**Exercise requirements:** Give again, word for word, each line from the top of the listing through the line that holds "sin, cos, pi, rad".

**Data:**
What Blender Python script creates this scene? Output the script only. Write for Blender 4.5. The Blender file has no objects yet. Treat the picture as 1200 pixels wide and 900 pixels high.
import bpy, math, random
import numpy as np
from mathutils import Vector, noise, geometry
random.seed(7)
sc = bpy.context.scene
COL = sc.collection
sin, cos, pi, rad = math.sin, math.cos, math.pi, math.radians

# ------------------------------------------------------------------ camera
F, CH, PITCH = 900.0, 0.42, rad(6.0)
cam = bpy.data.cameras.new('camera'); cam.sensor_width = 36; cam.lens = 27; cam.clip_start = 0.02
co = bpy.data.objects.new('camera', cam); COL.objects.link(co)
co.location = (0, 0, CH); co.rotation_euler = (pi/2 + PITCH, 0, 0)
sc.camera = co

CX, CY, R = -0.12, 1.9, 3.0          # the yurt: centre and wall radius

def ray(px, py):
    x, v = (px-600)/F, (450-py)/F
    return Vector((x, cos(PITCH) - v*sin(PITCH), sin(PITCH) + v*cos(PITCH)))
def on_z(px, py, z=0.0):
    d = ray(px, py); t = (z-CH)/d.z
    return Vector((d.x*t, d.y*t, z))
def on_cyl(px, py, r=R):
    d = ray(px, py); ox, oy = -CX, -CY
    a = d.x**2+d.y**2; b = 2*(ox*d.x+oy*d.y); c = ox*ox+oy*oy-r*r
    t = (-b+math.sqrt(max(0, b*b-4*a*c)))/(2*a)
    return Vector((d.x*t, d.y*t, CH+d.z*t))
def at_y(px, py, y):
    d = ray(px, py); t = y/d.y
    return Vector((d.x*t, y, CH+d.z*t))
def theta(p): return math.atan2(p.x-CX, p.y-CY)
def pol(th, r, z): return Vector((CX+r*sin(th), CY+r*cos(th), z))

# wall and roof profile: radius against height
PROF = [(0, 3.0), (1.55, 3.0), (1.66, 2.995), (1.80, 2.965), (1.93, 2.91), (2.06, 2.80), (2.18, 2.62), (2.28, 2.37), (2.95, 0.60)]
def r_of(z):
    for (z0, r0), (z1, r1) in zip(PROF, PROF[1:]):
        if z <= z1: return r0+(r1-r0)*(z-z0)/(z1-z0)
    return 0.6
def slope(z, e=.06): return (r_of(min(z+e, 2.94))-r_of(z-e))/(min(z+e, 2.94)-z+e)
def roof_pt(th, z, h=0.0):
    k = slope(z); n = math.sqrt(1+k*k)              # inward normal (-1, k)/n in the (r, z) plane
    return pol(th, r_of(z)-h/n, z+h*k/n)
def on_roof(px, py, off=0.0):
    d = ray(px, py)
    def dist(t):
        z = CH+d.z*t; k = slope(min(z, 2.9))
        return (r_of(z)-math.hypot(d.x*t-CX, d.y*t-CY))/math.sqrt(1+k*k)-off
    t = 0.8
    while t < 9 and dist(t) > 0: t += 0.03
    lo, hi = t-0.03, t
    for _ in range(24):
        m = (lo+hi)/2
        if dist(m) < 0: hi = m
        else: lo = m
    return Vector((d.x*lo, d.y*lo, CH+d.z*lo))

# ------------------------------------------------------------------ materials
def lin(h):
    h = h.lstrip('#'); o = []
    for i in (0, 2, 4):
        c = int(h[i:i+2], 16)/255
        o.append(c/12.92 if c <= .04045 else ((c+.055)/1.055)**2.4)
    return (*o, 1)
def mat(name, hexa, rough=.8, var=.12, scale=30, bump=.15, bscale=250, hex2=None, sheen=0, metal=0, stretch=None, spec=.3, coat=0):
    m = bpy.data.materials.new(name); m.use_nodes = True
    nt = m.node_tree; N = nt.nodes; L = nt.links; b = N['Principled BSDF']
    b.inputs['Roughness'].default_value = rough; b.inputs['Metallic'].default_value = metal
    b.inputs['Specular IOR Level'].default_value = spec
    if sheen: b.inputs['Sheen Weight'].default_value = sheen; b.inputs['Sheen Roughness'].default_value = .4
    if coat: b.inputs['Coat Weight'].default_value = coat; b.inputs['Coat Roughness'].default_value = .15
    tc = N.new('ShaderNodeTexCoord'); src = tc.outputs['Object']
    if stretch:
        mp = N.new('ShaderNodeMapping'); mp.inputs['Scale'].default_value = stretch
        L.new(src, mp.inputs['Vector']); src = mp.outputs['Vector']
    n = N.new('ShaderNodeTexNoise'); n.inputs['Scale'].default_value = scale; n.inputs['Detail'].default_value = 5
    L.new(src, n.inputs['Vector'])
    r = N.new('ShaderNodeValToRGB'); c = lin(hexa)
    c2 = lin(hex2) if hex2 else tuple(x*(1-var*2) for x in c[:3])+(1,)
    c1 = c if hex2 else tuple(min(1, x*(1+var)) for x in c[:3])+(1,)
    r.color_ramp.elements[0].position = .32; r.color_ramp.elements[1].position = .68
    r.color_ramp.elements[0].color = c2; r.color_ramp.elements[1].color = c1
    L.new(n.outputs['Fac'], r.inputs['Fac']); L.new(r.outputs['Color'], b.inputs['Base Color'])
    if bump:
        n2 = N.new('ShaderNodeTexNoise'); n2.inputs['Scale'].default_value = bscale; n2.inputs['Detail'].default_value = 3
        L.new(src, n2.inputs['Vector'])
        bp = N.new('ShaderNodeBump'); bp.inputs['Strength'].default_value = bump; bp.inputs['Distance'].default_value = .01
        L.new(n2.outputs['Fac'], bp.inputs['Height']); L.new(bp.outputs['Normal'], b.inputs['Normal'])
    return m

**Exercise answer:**
What Blender Python script creates this scene? Output the script only. Write for Blender 4.5. The Blender file has no objects yet. Treat the picture as 1200 pixels wide and 900 pixels high.
import bpy, math, random
import numpy as np
from mathutils import Vector, noise, geometry
random.seed(7)
sc = bpy.context.scene
COL = sc.collection
sin, cos, pi, rad = math.sin, math.cos, math.pi, math.radians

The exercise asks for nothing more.